Chinese Women Writers

By Mylin Batipps

Copy Editor

Award-winning and renowned Chinese author Yan Ge shared some of her works of contemporary Chinese literature with the College last Tuesday, April 9 in the Library Auditorium.

Born in the Sichuan Province of China, Yan Ge has been writing since the age of 10. She is now 11 books deep into her writing career, and she is the recipient of many international awards. People’s Literature magazine, a popular Chinese magazine, recently selected Yan Ge as one of China’s 20 future literary masters.

Ge shares her experiences as a female writer in China. (Vicki Wang / Photo Assistant).

Her early works attracted teenagers with her storytelling of gods, ghosts and wonders of Chinese myth. Now, her works focus on the concept of Chinese female writing. She mentioned that in the 1970s, female writing gained wide commercial success in China.

“You had to be beautiful for a female writer,” Yan Ge said.

Being a female writer was tough for Yan Ge at first, though, because at the time China’s tolerance for female writers was low. She said that at the age of 17, she published her first book but did not want her photo in the book. Nonetheless, she said, her face was shown on the cover and inside of her books.

“First stepping into the world of literature publication, I realized that it’s impossible to stay faceless,” Yan Ge said. “There’s no denial of being female.”
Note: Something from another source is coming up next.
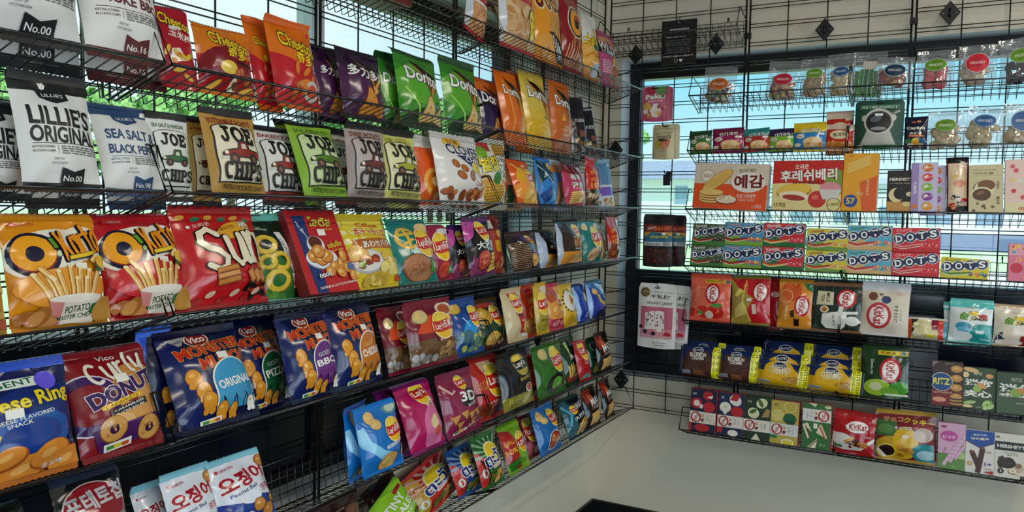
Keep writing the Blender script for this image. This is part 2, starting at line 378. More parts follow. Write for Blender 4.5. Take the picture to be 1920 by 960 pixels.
e = empty('cover_plate', (.118, -1.30, .72)); e.rotation_euler = (0, 0, -PI / 2); tag(e, 'grey rounded cover plate on the dark panel behind the cracker shelf', 'cover plate')
mb = MB(); pts = []
for k in range(9): pts.append((.10 + .03 * math.cos(PI / 2 * k / 8), .34 + .03 * math.sin(PI / 2 * k / 8)))
pts = [(-.13, 0), (.13, 0)] + pts + [(-x, z) for x, z in reversed(pts)]
n = len(pts)
for y in (-.02, .0): mb.v += [(x, y, z) for x, z in pts]
mb.f += [list(range(n)), list(range(n, 2 * n))[::-1]] + [[k, n + k, n + (k + 1) % n, (k + 1) % n] for k in range(n)]; mb.m += [0] * (n + 2); mb.sm += [False] * (n + 2)
mb.build('plate', mat('grey plastic', '#7d7f84', .5), e)
mb = MB(); mb.tube([(.02 + .022 * math.cos(a * PI / 12), -.021, .17 + .022 * math.sin(a * PI / 12)) for a in range(25)], .0015, 4); mb.tube([(.002, -.021, .17), (.038, -.021, .17)], .0012, 4)
mb.build('emblem', mat('dark print', '#4a4c52', .5), e)

# ------------------------------------------------------------------ printed graphics
TXT = {}
def text_mesh(s, off):
    """fill of a line of lettering, scaled to a unit box"""
    k = (s, off)
    if k in TXT: return TXT[k]
    c = bpy.data.curves.new('lettering', 'FONT'); c.body = s; c.resolution_u = 3; c.offset = off
    o = bpy.data.objects.new('lettering', c); COL.objects.link(o); bpy.context.view_layer.update()
    me = bpy.data.meshes.new_from_object(o.evaluated_get(bpy.context.evaluated_depsgraph_get()))
    v = [(p.co.x, p.co.y) for p in me.vertices]; f = [list(p.vertices) for p in me.polygons]
    bpy.data.objects.remove(o); bpy.data.curves.remove(c); bpy.data.meshes.remove(me)
    TXT[k] = (v, f)
    return TXT[k]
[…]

She has learned to embrace that today. Yan Ge explained that being a female writer is “privileged” and that she looks to get the Chinese culture to accept female writers again like in the 1970s and 1980s.
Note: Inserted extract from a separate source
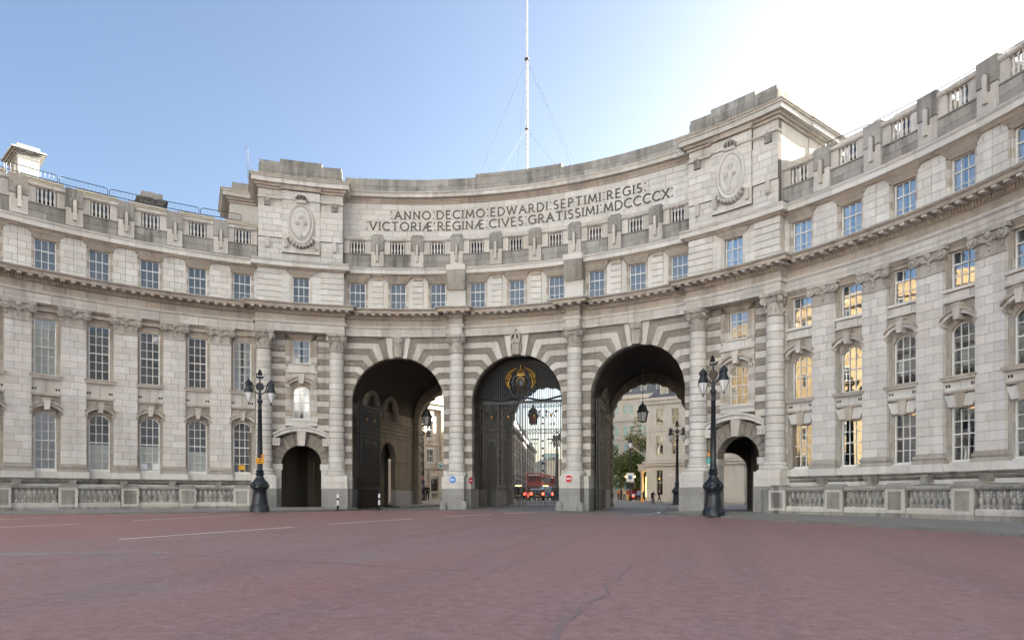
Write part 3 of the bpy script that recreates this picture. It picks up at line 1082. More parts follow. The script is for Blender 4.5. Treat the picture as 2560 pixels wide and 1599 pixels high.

“I want to move the female identity backwards, or to eventually put it in brackets,” she said.

Yan Ge shared two excerpts, the first being from a story about changing her name from Yan Duixing to Yan Ge (meaning “color and sound”), and how her grandmother preferred her original name. The second excerpt was from her latest novel, published in 2012, called “The Family of Duan.” In this story, a man stops everything that he does while working as a factory owner to respond to his mother’s frequent phone calls.

Both excerpts were read in Chinese first, and then various audience members volunteered to read parts of the excerpts in English. Yan Ge explained that she has both Dutch and English translations of her work.

When asked how she learned English, Yan Ge explained that in her free time she watches sitcoms and reads a lot of English literature.

“I am a big fan of Jonathan Franzen,” she said. “I also read a lot of William Faulkner.”

Yan Ge is currently a visiting scholar of Duke University and is working on her doctoral degree in comparative literature at Sichuan University.